Vale lembrar: há tecnologia e logística de sobra para fazer com que os lotações passem no horário, que motoristas sejam mais polidos, que as tarifas sejam mais em conta e até que o degrau do ônibus desça até o pé do passageiro e não o contrário – o que a turma com mais de 60 agradeceria cantando marchinhas de carnaval.

A capital do Paraná foi durante muito tempo a maior prova de que o Brasil podia ter um transporte coletivo tão bom quanto o de Paris, o de Madri ou o de Chicago. Mas não é o que o usuário pensa no momento. O último Índice de Passageiros por Quilômetro (IPK) – dado do Instituto de Pesquisa Econômica Aplicada (Ipea) e da Confederação Nacional de Transportes (CNT) – mostra que a capital e região, sinônimos de ônibus de qualidade, vêm perdendo clientela, se é que as empresas que gerenciam o setor consideram o usuário digno de ser chamado assim.

Anote: em uma década, o número de usuários por distâncias percorridas caiu 21%. Nenhuma outra capital brasileira teve tamanha taxa de abandono do coletivo. Pior do que isso – trata-se de uma tendência. Basta levantar os números divulgados pela imprensa desde meados de 1990, quando os percursos se tornaram maiores, mas o número de passageiros continuou minguando. Da janelinha do "busão", vê-se onde está toda essa gente.

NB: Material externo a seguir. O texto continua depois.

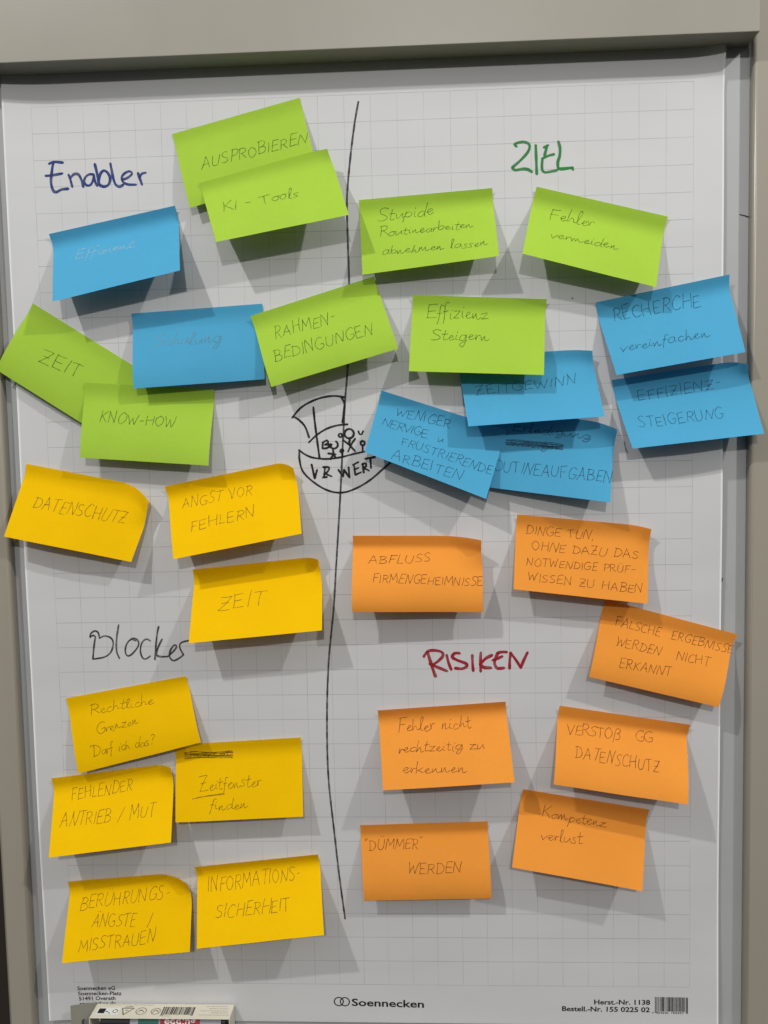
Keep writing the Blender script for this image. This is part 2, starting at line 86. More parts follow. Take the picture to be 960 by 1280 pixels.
STROKES = {
    'enabler': (2.5, 'blue_marker', [[(-297.6, 384.3), (-293.2, 385.9), (-284.1, 385.0)], [(-293.5, 385.4), (-295.2, 377.8), (-296.6, 367.3), (-295.1, 359.6), (-292.2, 357.5), (-286.5, 359.9), (-280.0, 360.3)], [(-301.4, 373.1), (-295.0, 373.5), (-285.2, 374.9)], [(-279.1, 373.4), (-277.5, 368.4), (-276.0, 361.9)], [(-278.1, 370.0), (-273.6, 373.8), (-269.4, 373.2), (-266.6, 367.5), (-265.3, 361.6)], [(-255.3, 372.9), (-259.0, 373.1), (-263.1, 370.3), (-264.2, 365.6), (-260.9, 362.6), (-256.9, 364.6), (-254.2, 371.7)], [(-254.5, 372.9), (-253.8, 367.0), (-251.6, 362.0)], [(-253.1, 382.4), (-251.6, 375.1), (-249.7, 363.1)], [(-249.9, 367.5), (-248.4, 372.7), (-244.8, 376.1), (-240.7, 373.6), (-238.8, 368.3), (-240.5, 363.1), (-244.9, 361.1), (-249.6, 362.8)], [(-237.9, 382.3), (-236.9, 375.8), (-235.5, 367.6), (-233.3, 362.2), (-229.7, 360.6), (-226.2, 362.3)], [(-227.0, 367.1), (-222.0, 368.5), (-217.3, 372.2), (-219.6, 374.6), (-224.3, 373.0), (-227.5, 369.1), (-226.4, 364.9), (-221.7, 362.4), (-213.8, 361.9)], [(-211.5, 372.6), (-209.9, 367.3), (-208.0, 361.7)], [(-210.2, 368.5), (-207.9, 371.9), (-203.9, 372.8)]]),
    'ziel': (2.6, 'green_marker', [[(148.9, 384.7), (147.0, 386.7), (151.3, 388.2), (156.7, 388.3), (160.6, 386.2), (160.9, 382.4), (158.2, 377.6), (151.9, 371.3), (144.8, 365.6)], [(144.8, 365.6), (147.2, 363.1), (154.2, 363.8), (158.8, 363.4), (163.1, 360.9)], [(166.8, 385.1), (167.1, 374.6), (167.6, 358.6)], [(174.5, 382.9), (176.5, 383.8), (178.4, 384.7)], [(177.5, 384.5), (176.2, 380.0), (174.9, 375.2)], [(183.8, 376.3), (178.7, 375.2), (172.5, 372.5)], [(173.1, 372.9), (172.5, 367.6), (172.8, 362.2), (175.1, 360.1), (180.6, 360.6), (186.4, 361.6)], [(187.9, 387.5), (189.4, 381.4), (189.0, 374.6), (187.2, 368.6), (187.6, 363.1)], [(187.6, 363.1), (191.4, 362.7), (201.1, 363.5)], [(200.4, 363.5), (201.4, 361.6)]]),
    'blocker': (1.8, 'black_marker', [[(-279.4, -77.4), (-278.5, -73.4), (-274.2, -70.9), (-270.9, -72.8), (-269.9, -78.3)], [(-279.3, -76.5), (-276.1, -75.3), (-275.2, -75.9)], [(-274.0, -76.6), (-276.0, -87.3), (-277.6, -99.4)], [(-269.9, -78.3), (-264.7, -76.1), (-258.5, -78.0), (-256.2, -83.7), (-259.1, -92.6), (-266.3, -97.6), (-277.6, -99.4)], [(-249.9, -65.1), (-252.5, -78.7), (-253.1, -91.4), (-250.5, -99.0)], [(-233.3, -81.2), (-238.3, -79.9), (-242.9, -85.2), (-244.3, -92.7), (-241.5, -96.6), (-235.7, -92.8), (-230.5, -85.3), (-232.0, -80.0), (-236.3, -78.7), (-239.6, -81.1)], [(-218.5, -81.6), (-222.5, -79.7), (-227.1, -83.4), (-229.0, -91.6), (-227.1, -98.6), (-223.9, -99.8), (-219.1, -96.8)], [(-209.6, -67.2), (-212.1, -79.2), (-214.7, -100.4)], [(-206.7, -80.2), (-210.8, -88.0), (-212.8, -95.6), (-209.3, -97.5), (-201.7, -97.6)], [(-201.7, -97.6), (-195.9, -92.6), (-192.3, -87.6), (-194.3, -85.9), (-198.3, -90.7), (-199.8, -97.6), (-196.2, -101.8), (-190.5, -99.6), (-185.5, -95.9)], [(-185.5, -95.9), (-188.8, -89.8), (-188.9, -85.5), (-186.0, -83.0), (-177.8, -81.4)]]),
    'risiken': (3.0, 'red_marker', [[(53.5, -100.1), (57.6, -94.9), (64.4, -94.0), (71.1, -95.7), (72.3, -99.4), (67.9, -104.4), (61.7, -108.7)], [(57.2, -95.5), (59.9, -104.9), (63.4, -116.4), (64.9, -120.2)], [(59.2, -107.4), (67.8, -111.2), (76.1, -114.8)], [(76.0, -98.8), (77.7, -106.3), (80.3, -113.5)], [(88.6, -97.1), (83.9, -97.0), (81.4, -100.7), (86.3, -103.9), (94.2, -107.1), (95.8, -109.6), (91.1, -112.5), (84.0, -111.9)], [(101.0, -99.1), (101.2, -106.6), (101.8, -114.9)], [(109.4, -96.7), (108.9, -106.6), (109.1, -115.6)], [(120.2, -99.3), (114.4, -102.3), (108.5, -108.1)], [(108.5, -108.1), (111.9, -111.3), (119.2, -112.0)], [(134.6, -96.4), (129.1, -96.3), (125.5, -97.5)], [(130.3, -100.6), (125.4, -102.8), (120.8, -104.3)], [(126.1, -96.9), (124.0, -101.8), (122.7, -107.4), (125.3, -112.3), (132.0, -112.1)], [(138.5, -97.0), (137.6, -104.4), (137.3, -112.9)], [(138.3, -97.0), (143.7, -104.5), (148.2, -112.0)], [(148.2, -112.0), (151.2, -104.6), (154.9, -96.9)]]),
    'ship': (2.05, 'black_marker_dark', [[(-69.7, 136.5), (-61.2, 145.7), (-50.8, 151.6), (-39.4, 155.3), (-28.0, 156.4), (-17.9, 154.8)], [(-21.1, 154.5), (-18.6, 148.6), (-19.6, 139.7), (-21.0, 130.7)], [(-68.8, 137.7), (-62.7, 133.7), (-57.2, 127.0), (-53.8, 116.8)], [(-54.2, 112.3), (-46.0, 119.5), (-36.8, 124.9), (-26.5, 128.0), (-16.0, 128.9)], [(-48.9, 146.0), (-47.9, 132.5), (-46.1, 114.4), (-44.1, 96.5)], [(-64.1, 105.1), (-57.9, 100.5), (-50.0, 97.3), (-37.5, 95.9), (-23.8, 97.2), (-11.3, 100.1), (4.7, 103.2)], [(-63.8, 103.4), (-63.8, 95.5), (-60.7, 84.1), (-50.7, 73.7), (-37.2, 65.4), (-23.5, 62.9), (-9.8, 66.6), (4.0, 74.3), (15.6, 83.7), (25.4, 92.0), (28.3, 94.8)], [(-10.2, 119.8), (-10.9, 117.6), (-12.6, 116.0), (-14.9, 115.4), (-17.1, 116.1), (-18.8, 117.7), (-19.3, 120.0), (-18.6, 122.2), (-16.9, 123.9), (-14.7, 124.4), (-12.4, 123.8), (-10.8, 122.1), (-10.2, 119.8)], [(-14.3, 115.4), (-15.0, 109.2)], [(-20.6, 113.6), (-15.0, 109.2)], [(-9.0, 114.9), (-12.4, 110.3), (-16.3, 102.5)], [(-15.0, 109.2), (-9.3, 102.7)], [(-21.6, 118.4), (-21.9, 117.5), (-22.5, 116.9), (-23.4, 116.7), (-24.2, 117.0), (-24.8, 117.6), (-25.0, 118.4), (-24.8, 119.3), (-24.1, 119.9), (-23.3, 120.1), (-22.4, 119.8), (-21.8, 119.2), (-21.6, 118.4)], [(-5.7, 122.0), (-4.8, 119.4), (-2.7, 119.1), (-1.1, 122.2)], [(-27.8, 112.7), (-26.5, 111.3), (-26.0, 109.4), (-26.6, 107.6), (-28.0, 106.3), (-29.9, 105.8), (-31.7, 106.3), (-33.1, 107.7), (-33.5, 109.6)], [(-40.5, 112.0), (-36.5, 113.9), (-35.4, 111.3), (-38.5, 109.7)], [(-38.5, 109.7), (-32.1, 109.8), (-36.7, 106.5), (-41.0, 106.1)], [(-40.5, 112.0), (-41.1, 106.1)], [(-35.5, 109.6), (-32.7, 106.8)], [(-31.0, 105.0), (-30.6, 100.5), (-33.6, 95.5)], [(-35.7, 101.2), (-28.3, 100.2)], [(-30.8, 100.5), (-28.2, 96.5)], [(-21.0, 103.5), (-21.2, 102.8), (-21.7, 102.3), (-22.4, 102.1), (-23.0, 102.3), (-23.5, 102.8), (-23.7, 103.5), (-23.5, 104.2), (-23.0, 104.7), (-22.3, 104.8), (-21.6, 104.6), (-21.1, 104.1), (-21.0, 103.5)], [(-22.0, 101.7), (-21.8, 97.5)], [(0.1, 110.4), (-0.2, 109.3), (-1.0, 108.6), (-2.0, 108.4), (-3.0, 108.7), (-3.7, 109.4), (-4.0, 110.4), (-3.7, 111.4), (-2.9, 112.2), (-1.9, 112.4), (-0.9, 112.1), (-0.2, 111.4), (0.1, 110.4)], [(-2.0, 108.1), (-2.1, 102.7)], [(-52.1, 90.7), (-49.4, 77.3)], [(-49.4, 77.3), (-46.9, 85.5)], [(-39.1, 87.6), (-40.3, 78.0)], [(-40.8, 88.0), (-35.2, 87.6), (-36.5, 83.8), (-40.2, 80.9)], [(-38.8, 81.6), (-32.8, 78.8)], [(-41.4, 78.0), (-37.4, 78.4)], [(-26.1, 85.1), (-21.8, 78.5)], [(-21.8, 78.5), (-20.7, 85.0)], [(-20.7, 85.0), (-15.6, 77.5)], [(-15.6, 77.5), (-16.1, 87.5)], [(-10.9, 89.9), (-9.8, 79.9)], [(-11.7, 89.7), (-6.3, 92.3)], [(-10.5, 85.0), (-6.5, 86.7)], [(-9.8, 79.9), (-4.1, 82.4)], [(-2.4, 90.6), (-1.5, 81.8)], [(-3.0, 90.0), (0.8, 91.0), (0.7, 88.0), (-1.9, 86.1)], [(-1.6, 86.6), (3.7, 83.7)], [(0.3, 95.3), (10.0, 96.9)], [(5.1, 96.1), (5.7, 86.0)]]),
    'line': (1.9, 'black_marker', [[(1.3, 430.7), (-2.9, 410.0), (-7.9, 376.4), (-11.5, 342.4), (-11.7, 308.2), (-11.4, 263.2), (-13.0, 228.5), (-14.6, 185.9), (-18.0, 150.8), (-20.8, 115.4), (-24.2, 68.9), (-27.7, 25.9), (-31.0, -12.7), (-34.4, -52.3), (-40.4, -103.4), (-43.6, -157.5), (-43.9, -219.5), (-39.3, -278.8), (-35.3, -324.6), (-30.6, -368.1)]]),
    'speck_a': (1.6, 'black_marker', [[(340.9, -26.3), (340.5, -29.0)]]),
    'speck_b': (1.4, 'black_marker', [[(199.8, 243.2), (200.3, 242.6)]]),
    'penmark': (1.2, 'black_marker_dark', [[(356.0, 315.9), (360.0, 314.9), (363.2, 313.7), (366.6, 311.8)]]),
}
PRINT = [('Soennecken eG', -309.5, -445.7, -270.1, -445.3, 4.0), ('Soennecken-Platz', -309.0, -451.3, -263.7, -451.0, 4.0), ('51491 Overath', -308.4, -456.8, -270.2, -456.2, 4.0), ('soennecken.de', -307.8, -462.4, -270.0, -461.7, 4.0), ('Soennecken', -26.1, -460.1, 47.4, -461.4, 7.69), ('Herst.-Nr. 1138', 218.2, -456.2, 273.7, -456.1, 5.08), ('Bestell.-Nr. 155 0225 02', 186.1, -463.4, 273.4, -463.9, 5.08)]
RINGS = [[-39.2, -455.8], [-33.0, -455.9]]
BARCODE = [[278.5, -448.0], [311.2, -448.2], [310.9, -465.4], [277.8, -465.7]]


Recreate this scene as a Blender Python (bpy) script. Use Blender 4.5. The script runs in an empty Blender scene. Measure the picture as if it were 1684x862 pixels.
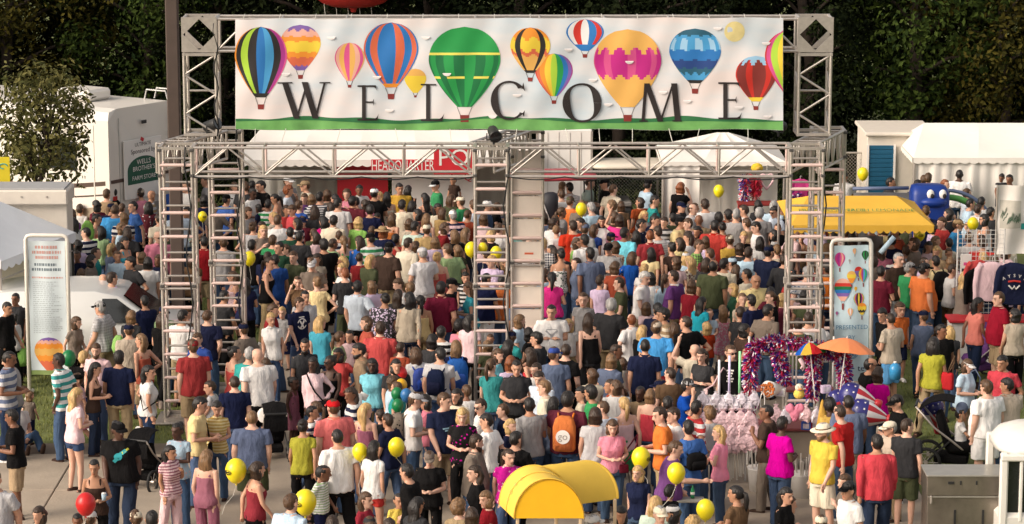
import bpy, math, random
import numpy as np
from mathutils import Vector, Matrix, noise
from mathutils.bvhtree import BVHTree
R = math.radians
rnd = random.Random(7)
sc = bpy.context.scene
col = sc.collection

# ------------------------------------------------------------------ camera
CH, FPX, PITCH = 12.0, 4700.0, R(10.6)
cam = bpy.data.cameras.new('camera')
cam.sensor_width = 36.0
cam.lens = 36.0 * FPX / 1684.0
cam.clip_end = 2000.0
cam.dof.use_dof = False
co = bpy.data.objects.new('camera', cam)
col.objects.link(co)
co.location = (0, 0, CH)
co.rotation_euler = (math.pi / 2 - PITCH, 0, 0)
sc.camera = co

# ------------------------------------------------------------------ sky and sun (soft low evening light)
SUN_EL, SUN_AZ = R(30), R(-118)      # azimuth measured from +Y, clockwise seen from above
w = bpy.data.worlds.new('World'); sc.world = w; w.use_nodes = True
nt = w.node_tree
bg = nt.nodes['Background']
sky = nt.nodes.new('ShaderNodeTexSky'); sky.sky_type = 'NISHITA'; sky.sun_disc = False
sky.sun_elevation = SUN_EL; sky.sun_rotation = SUN_AZ
sky.dust_density = 4.0; sky.air_density = 1.0; sky.ozone_density = 0.6
hsv = nt.nodes.new('ShaderNodeHueSaturation'); hsv.inputs['Saturation'].default_value = 0.35
mul = nt.nodes.new('ShaderNodeMix'); mul.data_type = 'RGBA'; mul.blend_type = 'MULTIPLY'; mul.inputs[0].default_value = 1.0
mul.inputs[7].default_value = (1.0, 0.93, 0.86, 1)
nt.links.new(sky.outputs[0], hsv.inputs['Color']); nt.links.new(hsv.outputs[0], mul.inputs[6]); nt.links.new(mul.outputs[2], bg.inputs[0])
bg.inputs[1].default_value = 0.15
sd = bpy.data.lights.new('sun', 'SUN'); sd.energy = 1.05; sd.angle = R(30); sd.color = (1.0, 0.86, 0.70)
so = bpy.data.objects.new('sun', sd); col.objects.link(so)
_d = Vector((math.sin(SUN_AZ) * math.cos(SUN_EL), math.cos(SUN_AZ) * math.cos(SUN_EL), math.sin(SUN_EL)))
so.rotation_euler = _d.to_track_quat('Z', 'Y').to_euler()
sc.view_settings.view_transform = 'Standard'; sc.view_settings.look = 'None'
sc.view_settings.gamma = 1.0; sc.view_settings.use_curve_mapping = False
sc.view_settings.exposure = 0.64
sc.cycles.max_bounces = 6; sc.cycles.diffuse_bounces = 3; sc.cycles.transparent_max_bounces = 8
sc.cycles.use_denoising = True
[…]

Vale lembrar que os "transtornos de mobilidade" – como mostrou pesquisa recente do Observatório das Metrópoles – afeta a inclusão de jovens em escolas e em espaços de cultura, intimida a aderência entre áreas diferentes da cidade, perpetua a lógica perversa da cidade arquipélago, cujas ilhas não são atendidas pelas linhas que temos. O Ipea e a CNT não deixam mentir.

É de se pensar. Policarpo diria que se por aqui está assim, que dirá em outros lugares, tão mais entregue às saúvas. Mas também se pode dizer que já passa da hora de reagir, fazendo do aumento do número de passageiros uma causa a se abraçar.

Não é preciso ser gênio do urbanismo para intuir qual o caminho para que a cidade deixe de ser um formigueiro de automóveis. É preciso convencer as classes médias a tomar o coletivo. Gestores públicos e formadores de opinião precisam passar pelo ritual da catraca. Faltam engravatados a bordo.

Além do exemplo, que venham – repetindo aqui a cantilena do engenheiro João Carlos Cascaes, ex-presidente da Copel – benefícios para os usuários fiéis, sinais luminosos, conforto mínimo, entre outros merecimentos para quem desembolsa o valor da tarifa todos os dias. E campanhas, a viva-voz, convocando à carona solidária, ao dia sem carro, com todas as armas de Jorge, sem medo de perder votos daqueles que, por inanição intelectual, julgam o carro um atestado metálico de promoção humana.

Medo talvez seja a palavra: estamos tardando em reagir e os prejuízos para a cidade são incalculáveis. A cada vez que alguém deixa de circular pela calçada – e de usar os terminais – cresce o abandono, abrindo espaço para a violência e a degradação. Triste fim.